Exercise prompt: Your answer should consist solely of the lines from the one with "Continue the Blender" through the one with "0, .36, .15, moss=.5)", copied exactly, endpoints included.
+++ Information supplied
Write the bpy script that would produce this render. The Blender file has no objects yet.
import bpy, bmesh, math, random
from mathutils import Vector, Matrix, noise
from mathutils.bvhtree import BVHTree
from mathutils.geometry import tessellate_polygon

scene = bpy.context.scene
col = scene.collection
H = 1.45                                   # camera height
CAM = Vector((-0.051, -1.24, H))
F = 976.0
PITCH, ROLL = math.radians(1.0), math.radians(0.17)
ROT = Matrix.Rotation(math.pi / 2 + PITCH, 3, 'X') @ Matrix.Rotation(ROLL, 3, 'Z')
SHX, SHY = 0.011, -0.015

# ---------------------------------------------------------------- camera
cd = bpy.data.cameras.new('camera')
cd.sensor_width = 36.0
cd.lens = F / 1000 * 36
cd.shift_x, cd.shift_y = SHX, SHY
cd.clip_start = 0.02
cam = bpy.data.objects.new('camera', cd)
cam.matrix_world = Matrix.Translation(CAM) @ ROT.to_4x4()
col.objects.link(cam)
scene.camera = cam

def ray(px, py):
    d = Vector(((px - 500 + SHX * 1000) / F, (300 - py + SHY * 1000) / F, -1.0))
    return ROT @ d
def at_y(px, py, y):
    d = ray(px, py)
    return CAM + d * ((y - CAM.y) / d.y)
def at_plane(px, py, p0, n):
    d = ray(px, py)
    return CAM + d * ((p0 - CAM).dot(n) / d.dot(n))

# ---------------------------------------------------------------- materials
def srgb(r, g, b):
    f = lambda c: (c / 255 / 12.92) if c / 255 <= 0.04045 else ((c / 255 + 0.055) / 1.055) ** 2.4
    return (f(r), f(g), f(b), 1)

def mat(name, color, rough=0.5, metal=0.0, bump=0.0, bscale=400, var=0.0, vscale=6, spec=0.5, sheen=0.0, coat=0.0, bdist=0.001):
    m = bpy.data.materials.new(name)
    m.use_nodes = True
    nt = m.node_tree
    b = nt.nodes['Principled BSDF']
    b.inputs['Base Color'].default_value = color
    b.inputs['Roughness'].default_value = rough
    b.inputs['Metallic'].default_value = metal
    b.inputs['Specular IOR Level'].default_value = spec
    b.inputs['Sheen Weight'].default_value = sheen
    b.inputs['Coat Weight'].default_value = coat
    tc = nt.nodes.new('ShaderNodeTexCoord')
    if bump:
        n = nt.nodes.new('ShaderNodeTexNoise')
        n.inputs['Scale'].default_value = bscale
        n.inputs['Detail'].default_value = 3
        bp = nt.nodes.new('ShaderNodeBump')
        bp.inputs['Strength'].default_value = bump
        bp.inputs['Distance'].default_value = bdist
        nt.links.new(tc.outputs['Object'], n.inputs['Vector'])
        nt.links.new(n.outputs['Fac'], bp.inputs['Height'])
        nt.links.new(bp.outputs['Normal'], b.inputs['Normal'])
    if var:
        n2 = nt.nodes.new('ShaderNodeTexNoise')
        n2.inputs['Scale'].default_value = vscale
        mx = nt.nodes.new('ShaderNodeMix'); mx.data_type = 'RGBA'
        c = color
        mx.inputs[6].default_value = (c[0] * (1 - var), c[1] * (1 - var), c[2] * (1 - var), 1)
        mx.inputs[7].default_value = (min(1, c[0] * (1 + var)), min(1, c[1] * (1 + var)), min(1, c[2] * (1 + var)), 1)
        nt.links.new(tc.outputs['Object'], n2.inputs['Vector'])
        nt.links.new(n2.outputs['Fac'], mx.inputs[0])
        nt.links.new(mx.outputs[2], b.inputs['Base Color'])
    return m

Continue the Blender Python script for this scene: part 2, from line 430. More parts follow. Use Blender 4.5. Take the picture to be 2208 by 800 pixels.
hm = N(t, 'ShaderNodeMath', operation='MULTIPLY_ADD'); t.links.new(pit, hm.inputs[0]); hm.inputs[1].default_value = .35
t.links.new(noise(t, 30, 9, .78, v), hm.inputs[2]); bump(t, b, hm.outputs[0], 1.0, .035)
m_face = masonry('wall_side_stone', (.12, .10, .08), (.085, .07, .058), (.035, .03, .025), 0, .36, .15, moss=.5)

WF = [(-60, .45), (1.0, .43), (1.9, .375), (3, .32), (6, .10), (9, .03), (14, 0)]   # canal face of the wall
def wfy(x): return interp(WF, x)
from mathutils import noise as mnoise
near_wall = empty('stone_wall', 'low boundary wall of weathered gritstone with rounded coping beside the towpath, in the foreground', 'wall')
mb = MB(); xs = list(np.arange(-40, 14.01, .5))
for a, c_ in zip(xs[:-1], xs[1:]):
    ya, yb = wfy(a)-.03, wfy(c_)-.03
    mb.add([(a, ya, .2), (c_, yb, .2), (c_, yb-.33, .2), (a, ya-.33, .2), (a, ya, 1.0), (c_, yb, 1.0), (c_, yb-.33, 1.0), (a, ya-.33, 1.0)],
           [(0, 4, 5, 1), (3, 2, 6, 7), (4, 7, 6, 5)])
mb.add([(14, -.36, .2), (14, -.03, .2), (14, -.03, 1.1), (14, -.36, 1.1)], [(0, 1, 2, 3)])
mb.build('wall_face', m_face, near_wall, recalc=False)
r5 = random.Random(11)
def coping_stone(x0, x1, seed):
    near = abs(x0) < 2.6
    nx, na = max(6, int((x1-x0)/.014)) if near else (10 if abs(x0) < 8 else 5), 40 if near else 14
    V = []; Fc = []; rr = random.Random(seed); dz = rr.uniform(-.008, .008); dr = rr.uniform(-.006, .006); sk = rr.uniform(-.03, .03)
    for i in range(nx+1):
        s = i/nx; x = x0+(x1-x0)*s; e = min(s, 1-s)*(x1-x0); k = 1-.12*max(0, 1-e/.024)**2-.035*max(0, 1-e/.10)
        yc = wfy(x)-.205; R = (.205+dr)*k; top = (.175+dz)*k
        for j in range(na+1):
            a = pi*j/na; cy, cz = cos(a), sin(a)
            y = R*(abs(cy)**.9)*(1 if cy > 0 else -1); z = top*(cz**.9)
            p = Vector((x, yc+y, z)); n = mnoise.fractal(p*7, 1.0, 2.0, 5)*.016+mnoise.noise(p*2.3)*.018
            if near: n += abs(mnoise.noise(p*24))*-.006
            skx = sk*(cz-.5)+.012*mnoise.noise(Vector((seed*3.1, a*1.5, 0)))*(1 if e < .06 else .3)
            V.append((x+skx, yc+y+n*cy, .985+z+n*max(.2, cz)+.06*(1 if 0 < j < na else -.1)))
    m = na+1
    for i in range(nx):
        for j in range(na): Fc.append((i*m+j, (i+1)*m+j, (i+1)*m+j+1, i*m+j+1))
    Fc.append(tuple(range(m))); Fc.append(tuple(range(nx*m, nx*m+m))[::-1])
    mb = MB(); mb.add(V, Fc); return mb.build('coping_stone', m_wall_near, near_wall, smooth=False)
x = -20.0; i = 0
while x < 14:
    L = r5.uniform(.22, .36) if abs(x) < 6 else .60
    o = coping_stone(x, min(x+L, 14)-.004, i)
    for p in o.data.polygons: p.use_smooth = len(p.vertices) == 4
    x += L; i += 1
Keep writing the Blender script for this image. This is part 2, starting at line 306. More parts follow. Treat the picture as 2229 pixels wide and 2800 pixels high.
++++++
Reply to the exercise:
Continue the Blender Python script for this scene: part 2, from line 430. More parts follow. Use Blender 4.5. Take the picture to be 2208 by 800 pixels.
hm = N(t, 'ShaderNodeMath', operation='MULTIPLY_ADD'); t.links.new(pit, hm.inputs[0]); hm.inputs[1].default_value = .35
t.links.new(noise(t, 30, 9, .78, v), hm.inputs[2]); bump(t, b, hm.outputs[0], 1.0, .035)
m_face = masonry('wall_side_stone', (.12, .10, .08), (.085, .07, .058), (.035, .03, .025), 0, .36, .15, moss=.5)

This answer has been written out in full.